In 1998, I worked for a company involved with cable companies in Poland. As part of my role at the time, I had to work with our IT teams there and in one key respect we had a major problem. The main headquarters in an University of Warsaw co located building was connected to the outside world using a set of low bandwidth leased lines. I say low bandwidth now but back then we were talking high speed, greater than 64Kbps links. This was fine within the country, and allowed email and Internet access to a wide variety of sites but there was one major problem. For any sites outside of Warsaw or Poland (which was most of the sites anyone wanted), the actual data transfer speed peaked at 2.3kbps. Yes, that is a decimal point in there. This was for a major company, a company located in a good place in Warsaw. For the senior management at home in the suburbs of Warsaw or even outside of the city, the Internet connectivity local loop was dial up (as it mainly was in the UK back then), but then we were still talking about lower than 2kbps data transfers at best. For many of the management, they found that they could not get anything due to the quality of the phone lines and even that they had to wait 18 months for the phone line to be installed into their apartment.

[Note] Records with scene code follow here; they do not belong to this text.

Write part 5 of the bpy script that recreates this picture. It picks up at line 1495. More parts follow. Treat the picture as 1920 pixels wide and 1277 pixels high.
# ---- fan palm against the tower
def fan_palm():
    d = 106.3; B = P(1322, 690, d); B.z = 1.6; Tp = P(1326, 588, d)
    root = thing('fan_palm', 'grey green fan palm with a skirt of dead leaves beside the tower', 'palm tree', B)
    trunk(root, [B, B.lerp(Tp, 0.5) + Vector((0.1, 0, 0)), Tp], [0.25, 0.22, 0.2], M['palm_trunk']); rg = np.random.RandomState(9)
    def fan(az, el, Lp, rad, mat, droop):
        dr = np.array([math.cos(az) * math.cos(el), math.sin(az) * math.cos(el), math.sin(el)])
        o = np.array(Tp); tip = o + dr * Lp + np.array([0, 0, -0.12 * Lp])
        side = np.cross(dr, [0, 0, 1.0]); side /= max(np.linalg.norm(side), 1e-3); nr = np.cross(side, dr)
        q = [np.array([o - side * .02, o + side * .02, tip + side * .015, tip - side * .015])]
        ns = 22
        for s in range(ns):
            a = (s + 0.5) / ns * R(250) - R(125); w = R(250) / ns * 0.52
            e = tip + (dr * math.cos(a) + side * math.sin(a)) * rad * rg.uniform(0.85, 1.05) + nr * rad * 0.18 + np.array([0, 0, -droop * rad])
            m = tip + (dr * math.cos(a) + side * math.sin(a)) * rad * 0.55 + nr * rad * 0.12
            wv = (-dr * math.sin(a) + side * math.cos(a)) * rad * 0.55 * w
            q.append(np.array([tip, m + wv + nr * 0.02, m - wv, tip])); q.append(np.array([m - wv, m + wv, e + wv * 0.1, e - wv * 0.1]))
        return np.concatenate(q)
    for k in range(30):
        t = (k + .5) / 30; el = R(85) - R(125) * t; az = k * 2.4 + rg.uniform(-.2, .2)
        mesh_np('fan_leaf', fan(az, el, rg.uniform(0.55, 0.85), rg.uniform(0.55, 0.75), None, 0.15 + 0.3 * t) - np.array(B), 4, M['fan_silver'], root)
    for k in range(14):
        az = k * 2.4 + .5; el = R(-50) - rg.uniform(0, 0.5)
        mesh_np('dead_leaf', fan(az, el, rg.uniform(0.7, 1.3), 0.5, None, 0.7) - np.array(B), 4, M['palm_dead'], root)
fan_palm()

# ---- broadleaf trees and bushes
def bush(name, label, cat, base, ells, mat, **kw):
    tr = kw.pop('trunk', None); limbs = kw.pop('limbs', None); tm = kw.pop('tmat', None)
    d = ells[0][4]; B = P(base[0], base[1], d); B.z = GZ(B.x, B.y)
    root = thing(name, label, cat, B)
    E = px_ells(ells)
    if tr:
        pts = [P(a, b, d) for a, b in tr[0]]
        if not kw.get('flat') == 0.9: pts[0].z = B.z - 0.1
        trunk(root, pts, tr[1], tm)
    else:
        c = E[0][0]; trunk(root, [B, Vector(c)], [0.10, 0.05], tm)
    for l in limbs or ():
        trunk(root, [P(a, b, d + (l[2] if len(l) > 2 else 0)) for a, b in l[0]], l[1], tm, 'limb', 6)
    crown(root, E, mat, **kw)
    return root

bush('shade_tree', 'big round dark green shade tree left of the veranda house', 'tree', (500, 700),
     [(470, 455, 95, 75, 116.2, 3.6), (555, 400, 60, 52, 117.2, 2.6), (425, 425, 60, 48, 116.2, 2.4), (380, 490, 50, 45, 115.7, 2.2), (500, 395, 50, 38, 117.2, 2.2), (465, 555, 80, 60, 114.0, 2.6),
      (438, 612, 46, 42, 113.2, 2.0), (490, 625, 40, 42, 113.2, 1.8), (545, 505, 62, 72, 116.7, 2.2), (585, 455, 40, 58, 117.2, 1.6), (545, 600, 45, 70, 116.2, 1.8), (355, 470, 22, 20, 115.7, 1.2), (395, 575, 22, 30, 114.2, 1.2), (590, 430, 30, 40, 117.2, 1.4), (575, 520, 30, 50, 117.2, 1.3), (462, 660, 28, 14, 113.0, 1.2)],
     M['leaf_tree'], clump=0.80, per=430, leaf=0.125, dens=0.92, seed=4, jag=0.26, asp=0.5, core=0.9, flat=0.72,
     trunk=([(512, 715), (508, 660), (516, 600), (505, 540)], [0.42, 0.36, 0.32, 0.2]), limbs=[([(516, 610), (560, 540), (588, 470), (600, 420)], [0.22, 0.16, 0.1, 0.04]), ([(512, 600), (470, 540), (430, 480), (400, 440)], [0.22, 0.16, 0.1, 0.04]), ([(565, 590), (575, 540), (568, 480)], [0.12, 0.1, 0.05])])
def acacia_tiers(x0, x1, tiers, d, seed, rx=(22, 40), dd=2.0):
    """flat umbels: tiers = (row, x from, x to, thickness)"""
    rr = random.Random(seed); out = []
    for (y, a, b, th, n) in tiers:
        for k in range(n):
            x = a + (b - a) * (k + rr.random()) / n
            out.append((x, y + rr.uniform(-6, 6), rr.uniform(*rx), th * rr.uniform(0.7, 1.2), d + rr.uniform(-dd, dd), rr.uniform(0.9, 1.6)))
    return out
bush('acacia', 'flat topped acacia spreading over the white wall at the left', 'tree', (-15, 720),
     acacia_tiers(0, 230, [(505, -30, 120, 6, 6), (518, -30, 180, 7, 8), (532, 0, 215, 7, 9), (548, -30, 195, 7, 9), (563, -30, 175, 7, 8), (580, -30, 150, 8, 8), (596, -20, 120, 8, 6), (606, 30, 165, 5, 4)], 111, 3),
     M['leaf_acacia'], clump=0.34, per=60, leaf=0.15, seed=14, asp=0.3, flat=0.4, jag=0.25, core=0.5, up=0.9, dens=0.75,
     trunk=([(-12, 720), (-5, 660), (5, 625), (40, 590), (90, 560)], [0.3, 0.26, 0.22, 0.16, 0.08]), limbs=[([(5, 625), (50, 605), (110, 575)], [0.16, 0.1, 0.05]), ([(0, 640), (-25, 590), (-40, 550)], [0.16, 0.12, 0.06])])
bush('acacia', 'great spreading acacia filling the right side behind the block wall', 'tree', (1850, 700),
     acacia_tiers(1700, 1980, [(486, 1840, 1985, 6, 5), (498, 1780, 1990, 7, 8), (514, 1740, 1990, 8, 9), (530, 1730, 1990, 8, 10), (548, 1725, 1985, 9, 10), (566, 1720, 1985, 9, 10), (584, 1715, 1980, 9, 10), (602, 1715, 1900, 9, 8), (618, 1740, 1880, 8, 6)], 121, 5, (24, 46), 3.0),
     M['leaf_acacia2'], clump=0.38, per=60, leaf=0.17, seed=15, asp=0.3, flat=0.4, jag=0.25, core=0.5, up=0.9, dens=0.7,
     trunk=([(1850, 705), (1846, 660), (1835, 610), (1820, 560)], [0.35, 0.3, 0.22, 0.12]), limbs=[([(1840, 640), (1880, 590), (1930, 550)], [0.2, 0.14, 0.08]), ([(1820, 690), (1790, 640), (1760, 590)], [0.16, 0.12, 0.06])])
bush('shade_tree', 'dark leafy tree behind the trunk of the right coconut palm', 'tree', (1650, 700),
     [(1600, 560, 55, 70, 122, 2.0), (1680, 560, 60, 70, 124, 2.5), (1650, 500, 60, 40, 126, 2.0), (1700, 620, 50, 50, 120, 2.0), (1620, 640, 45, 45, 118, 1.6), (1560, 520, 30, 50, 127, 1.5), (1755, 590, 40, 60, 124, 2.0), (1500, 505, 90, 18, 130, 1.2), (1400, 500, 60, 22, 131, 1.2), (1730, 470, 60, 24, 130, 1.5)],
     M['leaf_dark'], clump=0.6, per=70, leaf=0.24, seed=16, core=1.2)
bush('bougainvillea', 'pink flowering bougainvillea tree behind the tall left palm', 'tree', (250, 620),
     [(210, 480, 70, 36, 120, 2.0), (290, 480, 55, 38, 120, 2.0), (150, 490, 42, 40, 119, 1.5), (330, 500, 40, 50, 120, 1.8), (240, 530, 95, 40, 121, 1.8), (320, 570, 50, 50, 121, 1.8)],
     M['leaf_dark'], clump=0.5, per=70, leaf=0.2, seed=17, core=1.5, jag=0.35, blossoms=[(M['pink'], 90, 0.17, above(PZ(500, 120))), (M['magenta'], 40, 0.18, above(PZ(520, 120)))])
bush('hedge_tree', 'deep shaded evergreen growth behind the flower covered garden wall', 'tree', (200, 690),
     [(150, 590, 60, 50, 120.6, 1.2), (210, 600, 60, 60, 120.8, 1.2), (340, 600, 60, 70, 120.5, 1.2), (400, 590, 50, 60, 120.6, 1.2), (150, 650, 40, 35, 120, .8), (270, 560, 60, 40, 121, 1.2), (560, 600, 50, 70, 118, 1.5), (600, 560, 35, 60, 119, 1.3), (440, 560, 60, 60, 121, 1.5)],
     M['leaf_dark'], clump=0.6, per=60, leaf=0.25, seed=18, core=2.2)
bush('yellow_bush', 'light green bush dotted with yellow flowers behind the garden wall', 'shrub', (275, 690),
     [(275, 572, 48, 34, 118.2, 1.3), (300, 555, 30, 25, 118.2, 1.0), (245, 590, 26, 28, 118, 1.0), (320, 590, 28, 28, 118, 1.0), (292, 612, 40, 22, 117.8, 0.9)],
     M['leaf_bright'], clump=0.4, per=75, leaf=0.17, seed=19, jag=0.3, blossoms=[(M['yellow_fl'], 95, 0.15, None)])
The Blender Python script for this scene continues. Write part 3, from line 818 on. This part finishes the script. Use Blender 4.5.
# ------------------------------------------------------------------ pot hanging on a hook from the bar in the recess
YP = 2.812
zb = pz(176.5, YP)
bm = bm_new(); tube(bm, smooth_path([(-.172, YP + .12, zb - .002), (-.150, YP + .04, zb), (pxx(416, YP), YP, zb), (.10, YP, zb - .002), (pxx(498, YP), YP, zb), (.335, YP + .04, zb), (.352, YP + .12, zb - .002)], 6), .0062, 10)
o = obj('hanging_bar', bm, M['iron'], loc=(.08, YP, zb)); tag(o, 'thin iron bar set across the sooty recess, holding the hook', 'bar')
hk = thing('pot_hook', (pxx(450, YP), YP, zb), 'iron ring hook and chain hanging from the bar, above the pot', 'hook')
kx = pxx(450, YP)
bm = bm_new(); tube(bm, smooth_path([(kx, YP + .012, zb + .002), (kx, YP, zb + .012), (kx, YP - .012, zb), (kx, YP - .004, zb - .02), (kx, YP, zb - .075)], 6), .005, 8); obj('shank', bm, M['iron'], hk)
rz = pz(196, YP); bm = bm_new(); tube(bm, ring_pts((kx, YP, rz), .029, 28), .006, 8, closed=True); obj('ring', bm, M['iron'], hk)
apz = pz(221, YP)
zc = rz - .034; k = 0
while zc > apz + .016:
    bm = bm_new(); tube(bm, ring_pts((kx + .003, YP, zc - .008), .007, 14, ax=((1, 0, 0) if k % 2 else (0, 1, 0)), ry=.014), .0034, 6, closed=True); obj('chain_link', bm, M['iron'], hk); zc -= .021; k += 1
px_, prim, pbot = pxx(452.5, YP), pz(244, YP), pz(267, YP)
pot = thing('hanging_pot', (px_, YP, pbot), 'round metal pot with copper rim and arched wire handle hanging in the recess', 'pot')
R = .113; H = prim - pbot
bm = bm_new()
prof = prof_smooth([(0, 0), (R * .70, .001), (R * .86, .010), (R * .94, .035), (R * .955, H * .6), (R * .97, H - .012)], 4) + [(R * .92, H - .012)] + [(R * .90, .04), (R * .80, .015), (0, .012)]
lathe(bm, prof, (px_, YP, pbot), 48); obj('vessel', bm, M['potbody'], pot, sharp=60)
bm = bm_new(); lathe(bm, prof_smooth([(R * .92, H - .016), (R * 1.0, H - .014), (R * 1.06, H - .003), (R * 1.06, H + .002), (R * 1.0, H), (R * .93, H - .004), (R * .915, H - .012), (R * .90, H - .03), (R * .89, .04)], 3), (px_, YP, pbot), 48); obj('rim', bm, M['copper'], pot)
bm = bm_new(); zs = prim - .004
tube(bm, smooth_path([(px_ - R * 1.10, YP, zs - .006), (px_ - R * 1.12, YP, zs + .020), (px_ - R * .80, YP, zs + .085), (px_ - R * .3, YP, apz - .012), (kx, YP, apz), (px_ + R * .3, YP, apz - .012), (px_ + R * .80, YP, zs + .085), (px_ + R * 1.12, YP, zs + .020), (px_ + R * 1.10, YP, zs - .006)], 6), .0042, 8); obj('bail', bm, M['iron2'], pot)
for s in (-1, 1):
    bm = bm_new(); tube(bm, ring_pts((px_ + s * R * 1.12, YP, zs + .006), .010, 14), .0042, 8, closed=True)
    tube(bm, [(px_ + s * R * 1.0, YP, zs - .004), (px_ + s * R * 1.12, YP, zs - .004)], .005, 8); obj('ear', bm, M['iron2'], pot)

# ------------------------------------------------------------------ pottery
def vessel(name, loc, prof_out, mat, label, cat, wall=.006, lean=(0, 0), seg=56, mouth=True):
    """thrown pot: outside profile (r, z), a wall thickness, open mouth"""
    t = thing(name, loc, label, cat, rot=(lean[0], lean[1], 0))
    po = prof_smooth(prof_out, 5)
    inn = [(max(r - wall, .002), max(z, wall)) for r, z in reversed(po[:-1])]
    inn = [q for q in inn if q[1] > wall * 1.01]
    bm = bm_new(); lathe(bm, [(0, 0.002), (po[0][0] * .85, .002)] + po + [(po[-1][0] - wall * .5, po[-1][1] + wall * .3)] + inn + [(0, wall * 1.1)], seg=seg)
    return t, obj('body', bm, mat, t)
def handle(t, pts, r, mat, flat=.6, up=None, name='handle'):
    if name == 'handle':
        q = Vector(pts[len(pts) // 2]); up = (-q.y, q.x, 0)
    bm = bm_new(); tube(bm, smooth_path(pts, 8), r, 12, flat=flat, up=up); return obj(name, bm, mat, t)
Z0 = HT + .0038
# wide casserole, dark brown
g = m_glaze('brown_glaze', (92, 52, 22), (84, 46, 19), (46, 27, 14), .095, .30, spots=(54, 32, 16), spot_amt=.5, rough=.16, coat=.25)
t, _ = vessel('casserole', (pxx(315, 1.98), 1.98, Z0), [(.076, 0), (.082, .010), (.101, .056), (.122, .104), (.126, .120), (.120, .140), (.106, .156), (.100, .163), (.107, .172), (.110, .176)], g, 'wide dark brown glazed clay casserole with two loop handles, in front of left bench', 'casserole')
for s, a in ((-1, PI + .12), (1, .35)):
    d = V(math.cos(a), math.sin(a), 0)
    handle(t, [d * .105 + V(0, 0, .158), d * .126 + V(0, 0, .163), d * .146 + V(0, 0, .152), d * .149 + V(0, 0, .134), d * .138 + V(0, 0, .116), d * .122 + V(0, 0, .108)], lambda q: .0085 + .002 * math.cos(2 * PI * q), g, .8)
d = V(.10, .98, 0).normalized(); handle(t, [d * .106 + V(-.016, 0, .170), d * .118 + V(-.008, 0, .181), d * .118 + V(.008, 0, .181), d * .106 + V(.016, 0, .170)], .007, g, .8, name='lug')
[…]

In the UK, I was enjoying full line speed 128kbps to 256kbps leased circuits for the main business location (which was increased to 2Mbps by 2000) and at home we had ISDN2 services giving me 128kbps service to my home. Cable connections were giving 256/512kbps services and ADSL was in trial. The comparison between the two countries was stark.
Now fast forward 10 years and the roles are reversed. In the UK we have up to 8Mbps services over ADSL and for those lucky few, we have between 20 and 50Mbps on cable and ADSL2+ services for the home. Many business make use of the lower contention ADSL services with the same speeds. Poland however has just launched 120Mbps services. Yes you see it right, 120Mbps. And more importantly, that speed is available against International sites.
This is an important message to Digital Britain and the UK government… up your game unless you want us to be left behind.